### Your objective
Without the pictures, output the lines of the material from the very first through the one that holds "return -m <".

── Listed entries ──

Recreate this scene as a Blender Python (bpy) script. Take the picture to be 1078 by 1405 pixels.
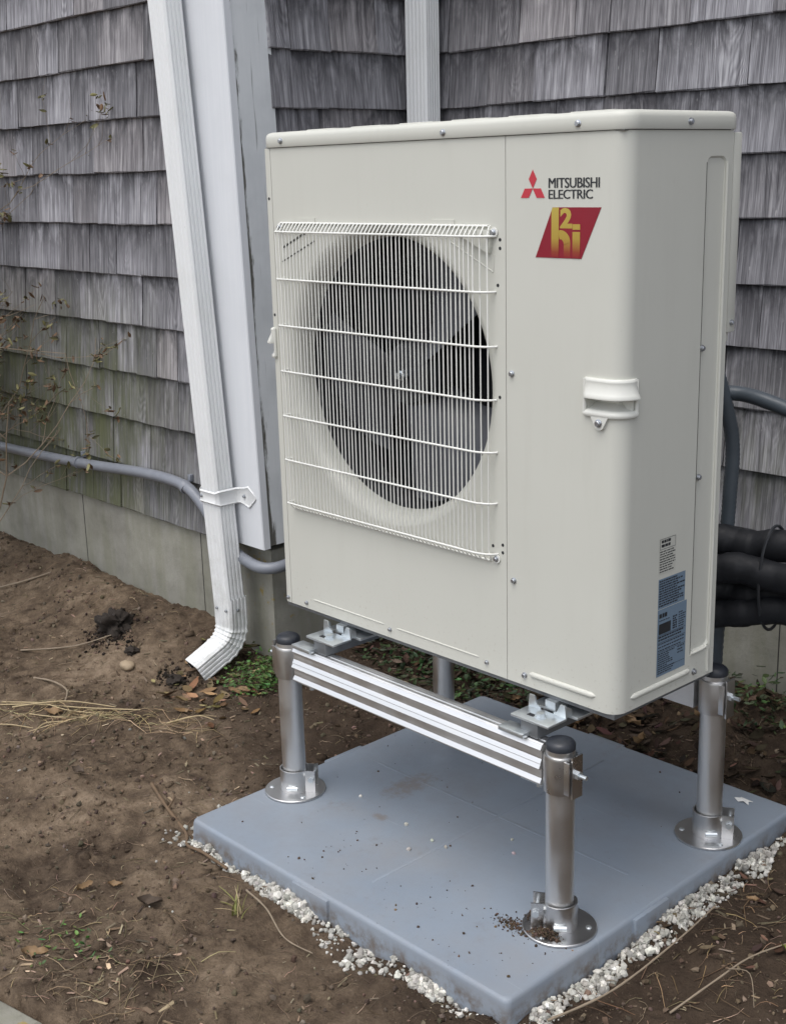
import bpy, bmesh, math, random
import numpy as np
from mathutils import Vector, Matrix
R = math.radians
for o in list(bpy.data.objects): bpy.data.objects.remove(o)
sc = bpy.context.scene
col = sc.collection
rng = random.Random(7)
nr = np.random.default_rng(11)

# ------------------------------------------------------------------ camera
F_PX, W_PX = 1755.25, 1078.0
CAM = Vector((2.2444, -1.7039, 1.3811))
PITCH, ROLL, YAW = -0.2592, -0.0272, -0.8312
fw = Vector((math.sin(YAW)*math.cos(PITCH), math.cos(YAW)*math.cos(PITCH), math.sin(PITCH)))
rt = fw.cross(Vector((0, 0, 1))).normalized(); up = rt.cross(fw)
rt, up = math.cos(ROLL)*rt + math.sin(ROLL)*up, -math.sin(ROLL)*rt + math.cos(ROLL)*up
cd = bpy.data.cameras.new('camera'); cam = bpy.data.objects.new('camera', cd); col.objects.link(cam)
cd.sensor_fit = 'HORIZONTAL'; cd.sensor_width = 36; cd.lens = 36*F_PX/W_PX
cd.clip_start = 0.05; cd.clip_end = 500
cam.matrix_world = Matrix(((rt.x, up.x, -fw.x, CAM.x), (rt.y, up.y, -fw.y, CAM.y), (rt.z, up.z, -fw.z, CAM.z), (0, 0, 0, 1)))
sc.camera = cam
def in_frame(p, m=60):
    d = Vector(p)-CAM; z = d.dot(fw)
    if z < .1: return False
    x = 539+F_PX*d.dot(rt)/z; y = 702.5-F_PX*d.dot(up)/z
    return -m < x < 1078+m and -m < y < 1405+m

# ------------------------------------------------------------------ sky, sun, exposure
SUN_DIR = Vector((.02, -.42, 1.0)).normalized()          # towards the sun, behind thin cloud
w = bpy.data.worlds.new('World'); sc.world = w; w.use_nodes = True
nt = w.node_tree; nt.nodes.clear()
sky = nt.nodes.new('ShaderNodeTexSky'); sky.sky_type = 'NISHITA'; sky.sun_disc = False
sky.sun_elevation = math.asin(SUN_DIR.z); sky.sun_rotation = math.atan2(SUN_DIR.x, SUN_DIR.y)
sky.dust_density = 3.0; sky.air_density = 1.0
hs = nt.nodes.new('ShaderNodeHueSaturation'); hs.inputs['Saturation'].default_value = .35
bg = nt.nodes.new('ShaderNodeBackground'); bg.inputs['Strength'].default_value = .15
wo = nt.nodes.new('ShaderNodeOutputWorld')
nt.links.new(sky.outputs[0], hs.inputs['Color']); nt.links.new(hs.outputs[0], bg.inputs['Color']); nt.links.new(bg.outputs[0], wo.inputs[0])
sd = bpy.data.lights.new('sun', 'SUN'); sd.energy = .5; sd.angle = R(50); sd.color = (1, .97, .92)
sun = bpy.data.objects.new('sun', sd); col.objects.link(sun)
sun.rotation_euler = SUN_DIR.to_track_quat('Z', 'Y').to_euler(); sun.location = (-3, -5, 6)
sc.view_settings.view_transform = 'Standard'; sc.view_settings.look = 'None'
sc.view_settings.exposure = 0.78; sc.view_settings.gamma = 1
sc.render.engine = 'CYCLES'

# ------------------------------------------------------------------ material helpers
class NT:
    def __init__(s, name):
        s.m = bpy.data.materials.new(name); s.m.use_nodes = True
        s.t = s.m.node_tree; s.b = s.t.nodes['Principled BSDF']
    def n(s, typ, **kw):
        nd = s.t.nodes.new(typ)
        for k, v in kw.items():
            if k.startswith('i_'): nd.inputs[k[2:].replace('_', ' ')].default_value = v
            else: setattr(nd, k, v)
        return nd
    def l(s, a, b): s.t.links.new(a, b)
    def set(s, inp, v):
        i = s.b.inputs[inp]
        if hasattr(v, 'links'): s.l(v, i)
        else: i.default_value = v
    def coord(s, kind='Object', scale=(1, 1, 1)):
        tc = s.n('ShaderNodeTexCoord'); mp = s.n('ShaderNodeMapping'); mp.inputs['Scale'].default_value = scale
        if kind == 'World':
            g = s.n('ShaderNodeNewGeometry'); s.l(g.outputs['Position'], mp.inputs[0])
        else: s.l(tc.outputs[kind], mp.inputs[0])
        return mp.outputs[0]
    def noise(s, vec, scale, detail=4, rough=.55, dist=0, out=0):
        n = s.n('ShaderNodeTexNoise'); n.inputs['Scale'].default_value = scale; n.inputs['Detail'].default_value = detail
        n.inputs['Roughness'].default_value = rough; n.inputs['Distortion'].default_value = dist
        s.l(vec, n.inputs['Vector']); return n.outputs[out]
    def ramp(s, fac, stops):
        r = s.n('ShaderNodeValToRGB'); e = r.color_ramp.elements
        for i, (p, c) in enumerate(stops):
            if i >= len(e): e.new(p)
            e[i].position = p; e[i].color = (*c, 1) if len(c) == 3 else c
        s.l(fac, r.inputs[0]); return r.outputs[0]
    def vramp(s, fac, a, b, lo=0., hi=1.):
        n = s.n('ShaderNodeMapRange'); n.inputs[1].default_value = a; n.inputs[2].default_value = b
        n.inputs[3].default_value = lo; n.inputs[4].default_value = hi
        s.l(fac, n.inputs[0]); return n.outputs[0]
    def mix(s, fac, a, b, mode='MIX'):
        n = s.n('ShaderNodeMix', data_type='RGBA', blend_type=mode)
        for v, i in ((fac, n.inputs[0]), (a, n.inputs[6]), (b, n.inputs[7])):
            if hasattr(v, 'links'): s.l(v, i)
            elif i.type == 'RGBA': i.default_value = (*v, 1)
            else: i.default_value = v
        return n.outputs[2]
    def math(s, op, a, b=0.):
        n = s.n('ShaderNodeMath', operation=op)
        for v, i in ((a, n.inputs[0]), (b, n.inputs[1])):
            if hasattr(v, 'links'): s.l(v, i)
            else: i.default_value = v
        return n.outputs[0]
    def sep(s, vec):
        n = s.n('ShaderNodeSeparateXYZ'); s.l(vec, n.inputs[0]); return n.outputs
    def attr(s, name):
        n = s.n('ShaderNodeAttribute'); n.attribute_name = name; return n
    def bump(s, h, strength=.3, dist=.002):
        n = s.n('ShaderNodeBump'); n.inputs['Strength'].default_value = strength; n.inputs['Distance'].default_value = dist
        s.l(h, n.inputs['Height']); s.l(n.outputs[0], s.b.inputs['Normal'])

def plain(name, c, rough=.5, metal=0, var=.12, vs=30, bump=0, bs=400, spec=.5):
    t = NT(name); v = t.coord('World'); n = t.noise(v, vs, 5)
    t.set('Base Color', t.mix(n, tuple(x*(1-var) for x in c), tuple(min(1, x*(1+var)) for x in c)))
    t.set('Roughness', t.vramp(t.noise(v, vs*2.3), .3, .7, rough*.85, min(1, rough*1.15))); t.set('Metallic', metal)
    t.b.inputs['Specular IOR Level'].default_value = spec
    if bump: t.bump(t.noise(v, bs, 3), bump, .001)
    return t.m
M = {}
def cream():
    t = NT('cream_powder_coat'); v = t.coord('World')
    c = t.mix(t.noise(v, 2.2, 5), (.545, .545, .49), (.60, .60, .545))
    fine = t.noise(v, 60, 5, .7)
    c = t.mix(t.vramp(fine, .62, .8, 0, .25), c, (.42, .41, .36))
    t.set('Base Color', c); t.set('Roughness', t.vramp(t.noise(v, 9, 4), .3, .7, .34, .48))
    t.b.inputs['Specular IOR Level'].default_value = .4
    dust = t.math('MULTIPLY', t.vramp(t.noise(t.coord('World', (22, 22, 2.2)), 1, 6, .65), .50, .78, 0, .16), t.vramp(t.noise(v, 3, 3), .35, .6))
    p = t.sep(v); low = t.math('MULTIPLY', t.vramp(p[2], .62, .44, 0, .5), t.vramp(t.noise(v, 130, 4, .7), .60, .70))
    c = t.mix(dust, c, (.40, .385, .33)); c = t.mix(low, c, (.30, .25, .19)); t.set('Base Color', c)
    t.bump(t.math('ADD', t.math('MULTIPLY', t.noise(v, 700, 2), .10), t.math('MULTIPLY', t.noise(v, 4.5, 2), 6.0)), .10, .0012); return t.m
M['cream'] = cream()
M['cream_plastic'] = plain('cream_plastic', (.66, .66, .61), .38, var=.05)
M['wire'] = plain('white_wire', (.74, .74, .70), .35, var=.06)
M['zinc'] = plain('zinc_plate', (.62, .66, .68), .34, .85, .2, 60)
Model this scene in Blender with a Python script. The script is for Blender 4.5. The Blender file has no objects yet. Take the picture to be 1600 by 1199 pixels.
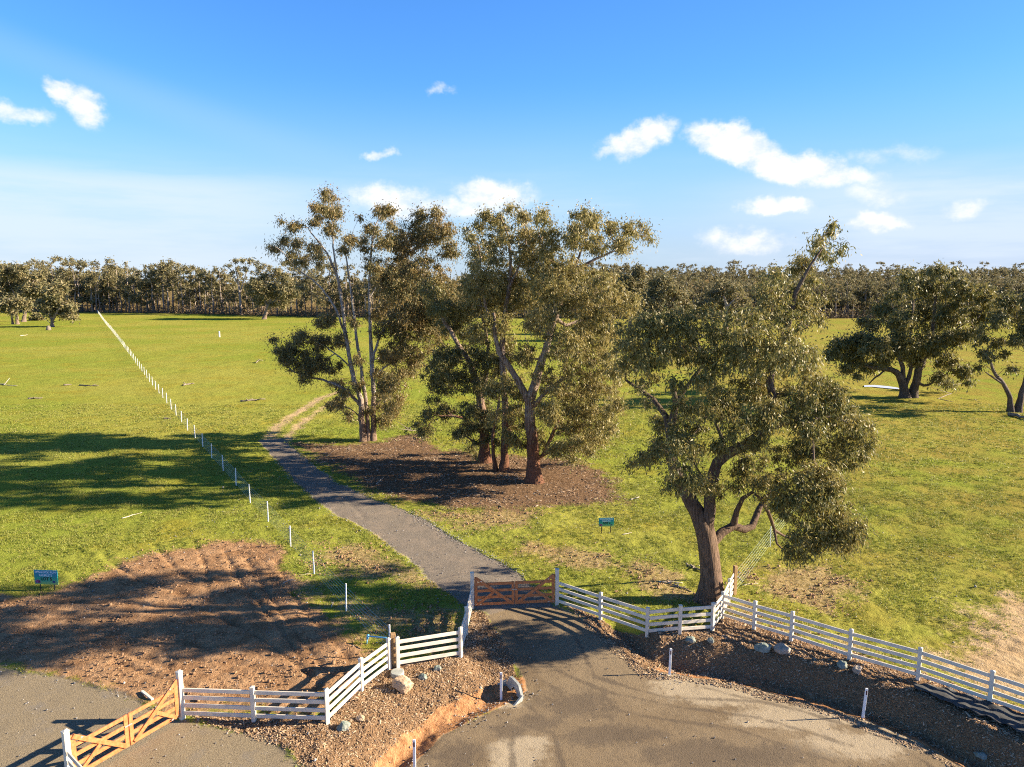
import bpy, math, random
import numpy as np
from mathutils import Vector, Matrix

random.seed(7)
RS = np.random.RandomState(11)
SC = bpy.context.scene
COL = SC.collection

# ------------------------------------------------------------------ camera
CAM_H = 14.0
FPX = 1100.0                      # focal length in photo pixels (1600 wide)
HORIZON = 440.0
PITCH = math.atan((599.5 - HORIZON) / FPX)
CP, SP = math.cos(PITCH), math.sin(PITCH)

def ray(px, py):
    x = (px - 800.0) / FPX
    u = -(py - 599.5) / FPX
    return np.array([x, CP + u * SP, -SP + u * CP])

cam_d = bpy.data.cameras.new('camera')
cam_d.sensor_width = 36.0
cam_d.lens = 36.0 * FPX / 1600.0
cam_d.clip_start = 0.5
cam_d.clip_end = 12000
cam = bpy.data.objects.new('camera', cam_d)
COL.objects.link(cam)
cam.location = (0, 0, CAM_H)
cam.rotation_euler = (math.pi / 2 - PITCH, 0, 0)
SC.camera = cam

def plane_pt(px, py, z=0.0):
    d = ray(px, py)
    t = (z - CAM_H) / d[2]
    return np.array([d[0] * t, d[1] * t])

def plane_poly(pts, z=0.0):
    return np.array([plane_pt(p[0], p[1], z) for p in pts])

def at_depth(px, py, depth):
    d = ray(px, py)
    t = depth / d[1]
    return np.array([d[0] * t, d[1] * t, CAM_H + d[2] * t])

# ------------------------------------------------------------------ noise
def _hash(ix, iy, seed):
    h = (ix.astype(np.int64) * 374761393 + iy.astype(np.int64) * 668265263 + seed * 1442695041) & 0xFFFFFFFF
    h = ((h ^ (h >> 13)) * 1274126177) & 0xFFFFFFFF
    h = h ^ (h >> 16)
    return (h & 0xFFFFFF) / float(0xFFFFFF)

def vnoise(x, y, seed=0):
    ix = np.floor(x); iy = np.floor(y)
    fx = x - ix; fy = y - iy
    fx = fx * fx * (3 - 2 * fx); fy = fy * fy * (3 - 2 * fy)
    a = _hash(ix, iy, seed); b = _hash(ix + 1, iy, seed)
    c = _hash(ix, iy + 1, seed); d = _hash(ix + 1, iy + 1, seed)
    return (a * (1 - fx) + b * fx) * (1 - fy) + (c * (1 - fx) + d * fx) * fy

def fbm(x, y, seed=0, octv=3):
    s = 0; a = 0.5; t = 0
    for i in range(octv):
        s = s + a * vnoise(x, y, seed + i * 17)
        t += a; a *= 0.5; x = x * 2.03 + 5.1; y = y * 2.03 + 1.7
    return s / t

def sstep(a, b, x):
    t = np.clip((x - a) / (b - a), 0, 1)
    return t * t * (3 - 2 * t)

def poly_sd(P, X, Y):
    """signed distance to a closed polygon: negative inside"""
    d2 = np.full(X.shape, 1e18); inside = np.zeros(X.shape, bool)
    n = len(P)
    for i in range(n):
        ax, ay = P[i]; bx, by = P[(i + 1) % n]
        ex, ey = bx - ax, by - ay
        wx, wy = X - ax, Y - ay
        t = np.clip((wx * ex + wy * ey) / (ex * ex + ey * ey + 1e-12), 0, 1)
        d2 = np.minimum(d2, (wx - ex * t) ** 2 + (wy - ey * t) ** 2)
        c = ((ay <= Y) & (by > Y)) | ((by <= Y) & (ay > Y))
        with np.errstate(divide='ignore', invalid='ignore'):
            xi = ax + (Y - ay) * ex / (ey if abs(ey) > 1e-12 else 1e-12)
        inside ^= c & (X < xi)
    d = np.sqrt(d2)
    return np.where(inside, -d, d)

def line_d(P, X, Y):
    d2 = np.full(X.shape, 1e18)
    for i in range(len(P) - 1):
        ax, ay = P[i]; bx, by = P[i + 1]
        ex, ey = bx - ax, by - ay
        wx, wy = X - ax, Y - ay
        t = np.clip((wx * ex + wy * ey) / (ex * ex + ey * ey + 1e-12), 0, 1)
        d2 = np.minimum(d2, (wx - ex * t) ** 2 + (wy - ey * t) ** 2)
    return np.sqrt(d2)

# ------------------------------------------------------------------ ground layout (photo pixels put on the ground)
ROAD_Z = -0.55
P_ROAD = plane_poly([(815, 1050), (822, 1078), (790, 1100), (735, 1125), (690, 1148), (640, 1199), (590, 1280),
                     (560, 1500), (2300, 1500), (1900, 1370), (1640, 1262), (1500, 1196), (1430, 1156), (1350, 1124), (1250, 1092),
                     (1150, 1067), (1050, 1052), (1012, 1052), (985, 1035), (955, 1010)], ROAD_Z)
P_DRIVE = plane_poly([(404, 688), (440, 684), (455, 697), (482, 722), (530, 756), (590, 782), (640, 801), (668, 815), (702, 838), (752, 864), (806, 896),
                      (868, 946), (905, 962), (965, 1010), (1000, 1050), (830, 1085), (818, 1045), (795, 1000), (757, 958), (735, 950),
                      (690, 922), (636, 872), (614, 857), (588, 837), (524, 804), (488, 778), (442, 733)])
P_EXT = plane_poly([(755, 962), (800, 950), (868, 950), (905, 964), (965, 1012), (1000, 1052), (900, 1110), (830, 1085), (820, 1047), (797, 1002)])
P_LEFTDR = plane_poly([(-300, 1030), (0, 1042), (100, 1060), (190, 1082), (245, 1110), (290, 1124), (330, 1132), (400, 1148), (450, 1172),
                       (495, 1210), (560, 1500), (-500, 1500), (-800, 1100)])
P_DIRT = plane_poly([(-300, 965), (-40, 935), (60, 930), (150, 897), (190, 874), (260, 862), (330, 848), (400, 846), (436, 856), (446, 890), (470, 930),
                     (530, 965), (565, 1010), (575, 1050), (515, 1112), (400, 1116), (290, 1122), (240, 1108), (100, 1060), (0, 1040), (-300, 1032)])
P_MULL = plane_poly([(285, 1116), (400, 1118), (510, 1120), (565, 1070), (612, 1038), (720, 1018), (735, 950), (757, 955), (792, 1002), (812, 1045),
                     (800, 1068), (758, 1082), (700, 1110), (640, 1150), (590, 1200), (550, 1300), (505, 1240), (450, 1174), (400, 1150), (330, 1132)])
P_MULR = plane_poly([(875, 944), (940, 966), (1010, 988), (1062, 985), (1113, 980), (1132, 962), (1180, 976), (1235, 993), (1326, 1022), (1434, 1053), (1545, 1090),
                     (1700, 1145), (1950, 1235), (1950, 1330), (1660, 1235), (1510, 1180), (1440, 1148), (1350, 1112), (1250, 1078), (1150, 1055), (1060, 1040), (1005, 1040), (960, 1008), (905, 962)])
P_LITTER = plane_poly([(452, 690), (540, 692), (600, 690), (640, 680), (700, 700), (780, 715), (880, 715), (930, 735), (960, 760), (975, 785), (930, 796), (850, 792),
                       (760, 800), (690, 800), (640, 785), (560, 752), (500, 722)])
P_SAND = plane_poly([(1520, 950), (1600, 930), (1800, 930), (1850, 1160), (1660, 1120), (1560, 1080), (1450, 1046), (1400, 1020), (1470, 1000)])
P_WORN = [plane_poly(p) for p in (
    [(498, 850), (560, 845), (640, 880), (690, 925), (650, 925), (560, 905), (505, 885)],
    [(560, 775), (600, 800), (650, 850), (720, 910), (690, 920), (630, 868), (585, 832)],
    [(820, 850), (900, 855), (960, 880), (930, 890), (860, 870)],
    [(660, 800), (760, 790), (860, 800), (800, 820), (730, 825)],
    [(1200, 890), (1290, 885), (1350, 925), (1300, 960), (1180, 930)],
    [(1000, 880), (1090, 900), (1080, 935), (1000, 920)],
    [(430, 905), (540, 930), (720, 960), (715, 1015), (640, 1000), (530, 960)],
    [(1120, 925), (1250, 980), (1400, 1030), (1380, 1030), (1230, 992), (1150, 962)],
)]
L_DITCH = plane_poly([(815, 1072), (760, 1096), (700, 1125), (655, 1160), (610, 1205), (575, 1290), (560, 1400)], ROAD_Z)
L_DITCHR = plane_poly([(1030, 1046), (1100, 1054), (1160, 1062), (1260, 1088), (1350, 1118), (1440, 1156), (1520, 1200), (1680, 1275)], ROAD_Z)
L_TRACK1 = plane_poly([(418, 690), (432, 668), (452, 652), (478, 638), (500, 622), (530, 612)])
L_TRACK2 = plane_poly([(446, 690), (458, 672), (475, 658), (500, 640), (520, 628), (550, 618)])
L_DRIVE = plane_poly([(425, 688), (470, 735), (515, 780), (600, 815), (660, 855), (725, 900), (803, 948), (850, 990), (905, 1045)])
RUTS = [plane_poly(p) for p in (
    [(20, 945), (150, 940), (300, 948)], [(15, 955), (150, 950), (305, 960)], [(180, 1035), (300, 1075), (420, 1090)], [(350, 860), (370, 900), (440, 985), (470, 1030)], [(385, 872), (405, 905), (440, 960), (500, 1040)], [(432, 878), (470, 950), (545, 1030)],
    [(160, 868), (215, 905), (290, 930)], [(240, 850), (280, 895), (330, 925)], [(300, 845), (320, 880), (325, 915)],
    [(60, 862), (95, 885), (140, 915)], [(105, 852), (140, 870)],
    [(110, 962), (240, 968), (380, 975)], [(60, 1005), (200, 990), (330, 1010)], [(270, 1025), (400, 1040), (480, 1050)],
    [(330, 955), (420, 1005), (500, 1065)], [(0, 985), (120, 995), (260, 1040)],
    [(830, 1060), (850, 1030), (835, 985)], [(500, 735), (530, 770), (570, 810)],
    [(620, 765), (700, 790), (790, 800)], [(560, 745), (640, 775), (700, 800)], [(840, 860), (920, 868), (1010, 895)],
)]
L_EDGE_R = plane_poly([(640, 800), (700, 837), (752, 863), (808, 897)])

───

### Complete answer
Recreate this scene as a Blender Python (bpy) script. Take the picture to be 1078 by 1405 pixels.
import bpy, bmesh, math, random
import numpy as np
from mathutils import Vector, Matrix
R = math.radians
for o in list(bpy.data.objects): bpy.data.objects.remove(o)
sc = bpy.context.scene
col = sc.collection
rng = random.Random(7)
nr = np.random.default_rng(11)

# ------------------------------------------------------------------ camera
F_PX, W_PX = 1755.25, 1078.0
CAM = Vector((2.2444, -1.7039, 1.3811))
PITCH, ROLL, YAW = -0.2592, -0.0272, -0.8312
fw = Vector((math.sin(YAW)*math.cos(PITCH), math.cos(YAW)*math.cos(PITCH), math.sin(PITCH)))
rt = fw.cross(Vector((0, 0, 1))).normalized(); up = rt.cross(fw)
rt, up = math.cos(ROLL)*rt + math.sin(ROLL)*up, -math.sin(ROLL)*rt + math.cos(ROLL)*up
cd = bpy.data.cameras.new('camera'); cam = bpy.data.objects.new('camera', cd); col.objects.link(cam)
cd.sensor_fit = 'HORIZONTAL'; cd.sensor_width = 36; cd.lens = 36*F_PX/W_PX
cd.clip_start = 0.05; cd.clip_end = 500
cam.matrix_world = Matrix(((rt.x, up.x, -fw.x, CAM.x), (rt.y, up.y, -fw.y, CAM.y), (rt.z, up.z, -fw.z, CAM.z), (0, 0, 0, 1)))
sc.camera = cam
def in_frame(p, m=60):
    d = Vector(p)-CAM; z = d.dot(fw)
    if z < .1: return False
    x = 539+F_PX*d.dot(rt)/z; y = 702.5-F_PX*d.dot(up)/z
    return -m < x < 1078+m and -m < y < 1405+m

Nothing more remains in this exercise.